A wheelchair-using Walmart meat department employee in Nebraska can go to a jury with allegations he was wrongfully denied an exemption from a company policy requiring him to wear a butcher coat, a federal judge ruled.

The Oct. 5 decision by the U.S. District Court for the District of Nebraska is a reminder that a disabled worker doesn’t have to fill out a form or adhere to any special formalities to make a protected job accommodation request under federal law.

Robert Rozmiarek says he typically didn’t wear his butcher coat and needed to be excused from Walmart’s requirement that he wear one because the coat tended to get tangled in his wheelchair. Rozmiarek uses a wheelchair because one of his legs was amputated.

It’s undisputed that Rozmiarek told one of his supervisors about his problem wearing the coat, the court said. Rozmiarek says the supervisor replied that he didn’t have to wear it; the supervisor says he told Rozmiarek to submit an accommodation request to human resources, which Rozmiarek never did.

A jury must resolve that factual dispute, Judge Laurie Smith Camp said. It also must determine whether the supervisor led Rozmiarek to believe he would follow up on Rozmiarek’s accommodation request, as well as the extent to which Rozmiarek’s failure to wear the butcher coat factored into his termination, the judge said.

A worker is only required to provide an employer with sufficient information to put it on notice that a disability-related job accommodation may be needed, the court said. It rejected Walmart’s argument that Rozmiarek had—and failed—to fill out a form to trigger the job-accommodation requirements of federal and Nebraska law.

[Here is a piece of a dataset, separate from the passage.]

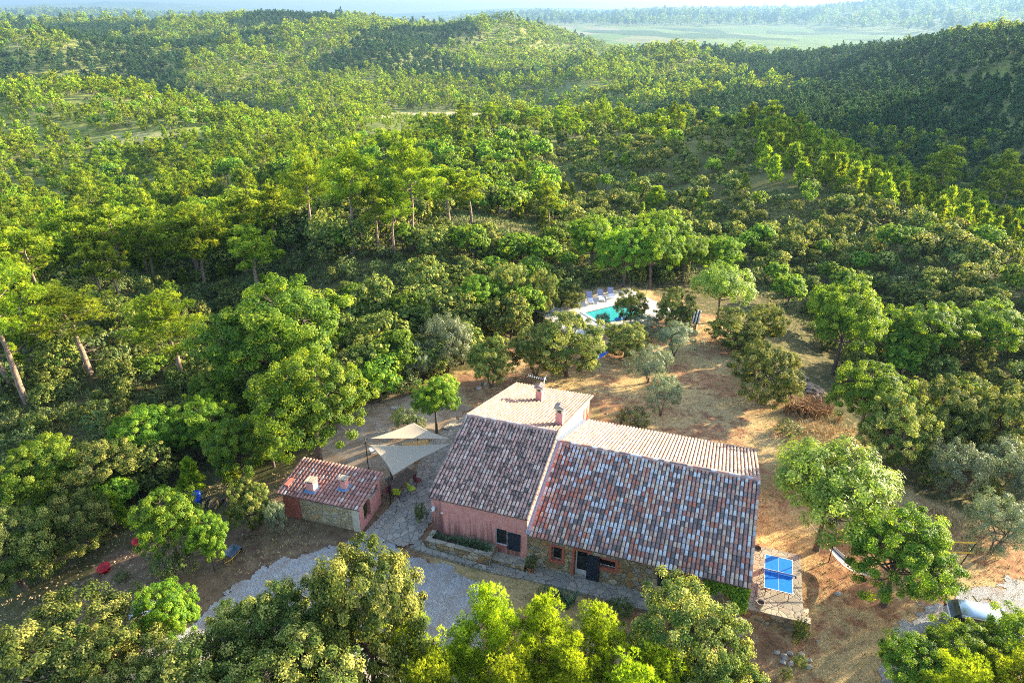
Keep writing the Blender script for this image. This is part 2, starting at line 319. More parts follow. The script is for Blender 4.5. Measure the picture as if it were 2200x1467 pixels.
def pine_tree(seed, H, Rr, nbr, clumps, tufts, k, L, W, bare=.42, spread=.55, dead=5, trunk_r=.17):
    rng = np.random.default_rng(seed); mb = MB(); n = 8
    w = rng.normal(size=(n, 2)).cumsum(0) * .026 * H; lean = rng.normal(size=2) * .03 * H
    tp = np.array([[w[i, 0] * i / n + lean[0] * (i / n) ** 2, w[i, 1] * i / n + lean[1] * (i / n) ** 2, H * .95 * i / (n - 1) - (.3 if i == 0 else 0)] for i in range(n)])
    trunk_mb(mb, tp, [trunk_r * (1.25 - 1.1 * i / (n - 1)) for i in range(n)], 7)
    def at(t): x = t * (n - 1); i = min(int(x), n - 2); return tp[i] + (tp[i + 1] - tp[i]) * (x - i)
    Ps = []; Ds = []; Rs = []
    for b in range(nbr):
        t = bare + (1 - bare) * (b + rng.uniform(0, .9)) / nbr; t = min(t, .99); a = b * 2.399 + rng.uniform(-.5, .5)
        s_ = (t - bare) / (1 - bare); prof = (math.sin(min(1, (s_ * 1.05 + .22)) * math.pi) ** .7 + .12) if s_ < .9 else .35
        Ln = Rr * prof * rng.uniform(.7, 1.15); o = at(t * .97); up = rng.uniform(.1, .35) + .55 * s_
        e = o + np.array([math.cos(a) * Ln, math.sin(a) * Ln, Ln * up + H * .02]); limb(mb, o, e, trunk_r * .30, trunk_r * .07, rng, 5, .10, 4)
        m = max(2, int(clumps * (.4 + .6 * Ln / Rr)))
        for c in range(m):
            f = rng.uniform(.35, 1.05); cpos = o + (e - o) * f + rng.normal(size=3) * np.array([.16, .16, .06]) * Rr; cpos[2] += Rr * .04
            if rng.random() < .6: limb(mb, o + (e - o) * f * .8, cpos, trunk_r * .08, trunk_r * .03, rng, 3, 0, 3)
            cr = Rr * rng.uniform(.12, .21); h_ = rng.uniform(.15, .85); dd = unit(rng.normal(size=(tufts, 3)) + np.array([0, 0, .35]))
            P = cpos + dd * cr * rng.uniform(.5, 1.05, (tufts, 1)) * np.array([1.05, 1.05, .82])
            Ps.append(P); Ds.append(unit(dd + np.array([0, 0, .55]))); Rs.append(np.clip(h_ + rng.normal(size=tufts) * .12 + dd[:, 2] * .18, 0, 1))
    for b in range(dead):
        t = rng.uniform(.18, bare + .05); a = rng.uniform(0, 6.28); Ln = Rr * rng.uniform(.25, .6); o = at(t)
        e = o + np.array([math.cos(a) * Ln, math.sin(a) * Ln, Ln * rng.uniform(-.3, .25)]); limb(mb, o, e, trunk_r * .14, trunk_r * .03, rng, 4, -.05, 4)
        limb(mb, o + (e - o) * .5, e + rng.normal(size=3) * Ln * .3, trunk_r * .07, trunk_r * .02, rng, 3, 0, 3)
    P = np.concatenate(Ps); D = np.concatenate(Ds); Rv = np.repeat(np.concatenate(Rs), k)
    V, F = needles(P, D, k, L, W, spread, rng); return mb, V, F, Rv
def young_pine(seed, H, Rr, whorls, per, tufts, k, L, W):
    rng = np.random.default_rng(seed); mb = MB(); trunk_mb(mb, [(0, 0, -.2), (0, 0, H * .5), (0, 0, H * .96)], [.09, .06, .02], 5)
    Ps = []; Ds = []; Rs = []
    for i in range(whorls):
        t = (i + .3) / whorls; z = H * (.06 + .92 * t); rr = Rr * (1 - t) ** .75 * rng.uniform(.8, 1.15) + .08
        for j in range(per):
            a = rng.uniform(0, 6.28); q = rng.uniform(.45, 1.0); c = np.array([math.cos(a) * rr * q, math.sin(a) * rr * q, z + rr * .15])
            dd = unit(rng.normal(size=(tufts, 3)) + np.array([math.cos(a) * .3, math.sin(a) * .3, .5])); P = c + dd * Rr * .2 * rng.uniform(.4, 1.1, (tufts, 1)); h_ = rng.uniform(.25, .9)
            Ps.append(P); Ds.append(unit(dd * .7 + np.array([0, 0, 1.1]))); Rs.append(np.clip(h_ + rng.normal(size=tufts) * .1, 0, 1))
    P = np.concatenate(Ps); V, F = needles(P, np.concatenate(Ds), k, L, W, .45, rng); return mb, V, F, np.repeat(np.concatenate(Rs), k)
PROTO = {}                                                          # kind -> level -> list of (trunk mesh, crown mesh, H, R)
def finish(kind, lvl, i, t, H, Rr, lm, bm):
    mb, V, F, r = t; H = float(V[:, 2].max()); Rr = float(np.percentile(np.hypot(V[:, 0], V[:, 1]), 97))
    if lvl in 'AB':
        me = bpy.data.meshes.new(kind + "_trunk"); me.from_pydata(mb.v, [], mb.f); me.materials.append(M[bm]); me.polygons.foreach_set("use_smooth", [True] * len(mb.f)); me.update()
        cr = np_mesh(kind + "_crown", V, [F], [M[lm]], None, r)
        PROTO.setdefault(kind, {}).setdefault(lvl, []).append((me, cr, H, Rr))
    else:                                                           # far away: one mesh
        tv = np.array(mb.v); q = np.array([f for f in mb.f if len(f) == 4]); k = F.shape[1]; nq = len(q)
        if k == 4: me = np_mesh(kind, np.concatenate([tv, V]), [np.concatenate([q, F + len(tv)])], [M[bm], M[lm]], np.r_[np.zeros(nq), np.ones(len(F))], np.r_[np.zeros(nq), r])
        else: me = np_mesh(kind, np.concatenate([tv, V]), [q, F + len(tv)], [M[bm], M[lm]], np.r_[np.zeros(nq), np.ones(len(F))], np.r_[np.zeros(nq), r])
        PROTO.setdefault(kind, {}).setdefault(lvl, []).append((None, me, H, Rr))
def oaks(kind, lm, base, levels):
    for lvl, nvar, kw in levels:
        for i in range(nvar):
            a = dict(base); a.update(kw); H, Rr = a.pop('H'), a.pop('R')
            finish(kind, lvl, i, crown_tree(hash((kind, lvl, i)) % 99991 if False else (sum(map(ord, kind + lvl)) * 31 + i * 7), H, Rr, **a), H, Rr, lm, 'bark')
oaks('oak_tree', 'oak_leaf', dict(H=8, R=4, lobes=22, lobe_r=.29, clumps=18, clump_r=.105, trunk_r=.2, leaves=200, L=.13, W=.088),
     [('A', 3, {}), ('B', 3, dict(leaves=38, L=.30, W=.20)), ('C', 3, dict(lobes=11, clumps=9, clump_r=.2, leaves=22, L=.62, W=.45, twigs=False)), ('D', 3, dict(lobes=8, clumps=6, clump_r=.26, leaves=7, L=1.15, W=.9, twigs=False))])
oaks('holm_oak', 'holm_leaf', dict(H=6, R=3.2, lobes=26, lobe_r=.27, clumps=16, clump_r=.10, trunk_r=.16, centre=.50, vert=.50, low=-.8, stems=2, fill=.1, leaves=165, L=.105, W=.068, upn=.5),
     [('A', 4, {}), ('B', 4, dict(leaves=28, L=.24, W=.16)), ('C', 4, dict(lobes=12, clumps=9, clump_r=.2, leaves=22, L=.46, W=.33, twigs=False, low=-.4)), ('D', 3, dict(lobes=8, clumps=6, clump_r=.26, leaves=7, L=.9, W=.7, twigs=False, low=-.3))])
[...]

No Trial for Retaliation, Firing Claims

But Walmart was entitled to a favorable ruling on Rozmiarek’s discriminatory discharge and retaliation claims, obviating a need for trial on those allegations, the court said.

There’s no evidence that the two managers who made the decision to fire Rozmiarek for alleged performance deficiencies knew about his issue with the butcher coat until after they made their decision. The 45 days between Rozmiarek’s complaint about having to wear the coat and his discharge was too long, by itself, to find the two events were connected, the court said.

Rozmiarek didn’t present any other evidence linking his accommodation request and termination, it said.

“I have not discussed the order with my client yet, so I can’t comment on appealing the retaliation and discrimination claims,” Jon V. Rehm, who represents Rozmiarek, told Bloomberg Law. “My client is a very likable guy and I am happy he will be able to exercise his 7th Amendment rights and tell his story to a jury of his peers,” Rehm of Rehm, Bennett Law Firm in Lincoln, Neb., said in an Oct. 9 email.

“Walmart is an equal opportunity employer and we do not tolerate discrimination,” a company spokesman told Bloomberg Law Oct. 9. “We employ thousands of associates with disabilities who perform their jobs with reasonable accommodations. We are pleased that the district court dismissed several claims raised by the plaintiff. We deny the remaining allegations. We have attempted to resolve the case, and we remain open to reaching a resolution,” he said.

Heidi A. Guttau-Fox and Leigh C. Joyce of Baird, Holm Law Firm in Omaha, Neb., represent Walmart.

The case is Rozmiarek v. Walmart Stores, Inc., 2018 BL 368762, D. Neb., No. 8:17CV353, summary judgment denied in part 10/5/18.